The attorneys representing the Twin Rivers plaintiffs cited that statement as evidence that the court's decision was "mixed," opening the door, they suggested, to future litigation that will more precisely and (they hope) more narrowly define the limits of a board's governing authority.
Grasping at Straws
We think the plaintiffs' attorneys are grasping at straws — and flimsy straws, at that. It is difficult to read this decision as anything other than an unambiguous victory for homeowner associations — a recognition that the viability of common interest communities depends on their ability to govern reasonably and the willingness of owners to be governed reasonably by them.
The decision — not at all "obtuse," as plaintiffs' attorneys complained, but cogently reasoned and clearly written — did not change anything. The decision's significance lies rather in what the court did not do. It did not stand existing laws governing nonprofit volunteer board members on their head, as a ruling in the other direction would have done; it did not apply constitutional standards to the rules and regulations adopted by homeowner associations; it did not impose limits that would prevent associations from restricting the rights of individual owners when necessary to advance the interests of the community.

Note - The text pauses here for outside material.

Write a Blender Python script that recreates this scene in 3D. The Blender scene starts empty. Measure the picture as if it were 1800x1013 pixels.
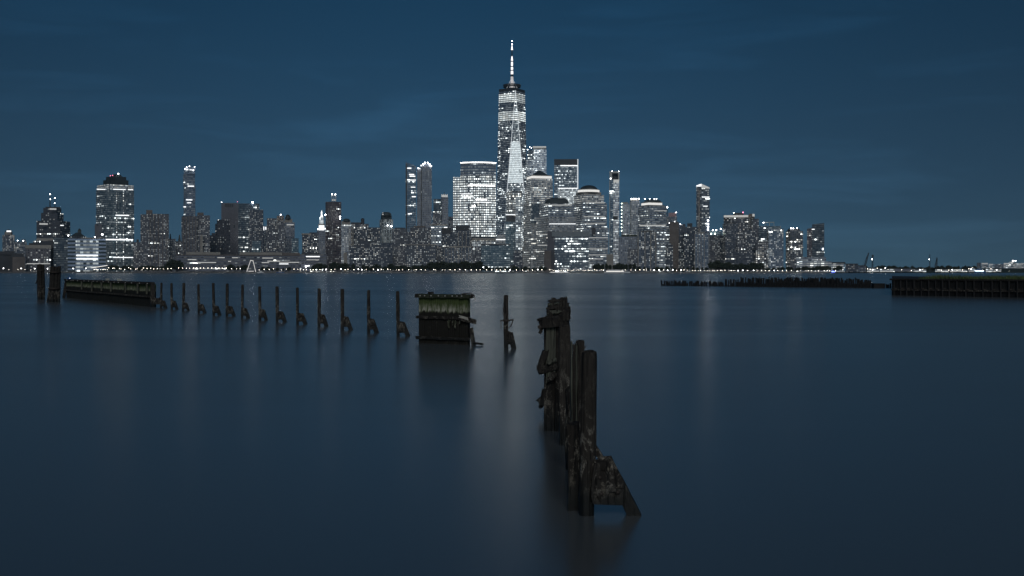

The court recognized the possibility that some regulations could violate the constitutional rights of owners, but it found that the regulations at issue in the Twin Rivers case did not cross that line. The message to governing boards is clear but not surprising: Your regulations must be fair and reasonable, they must not violate public policy, and they must be authorized by the community's covenants or bylaws. That's not new legal ground; just good governance and common sense.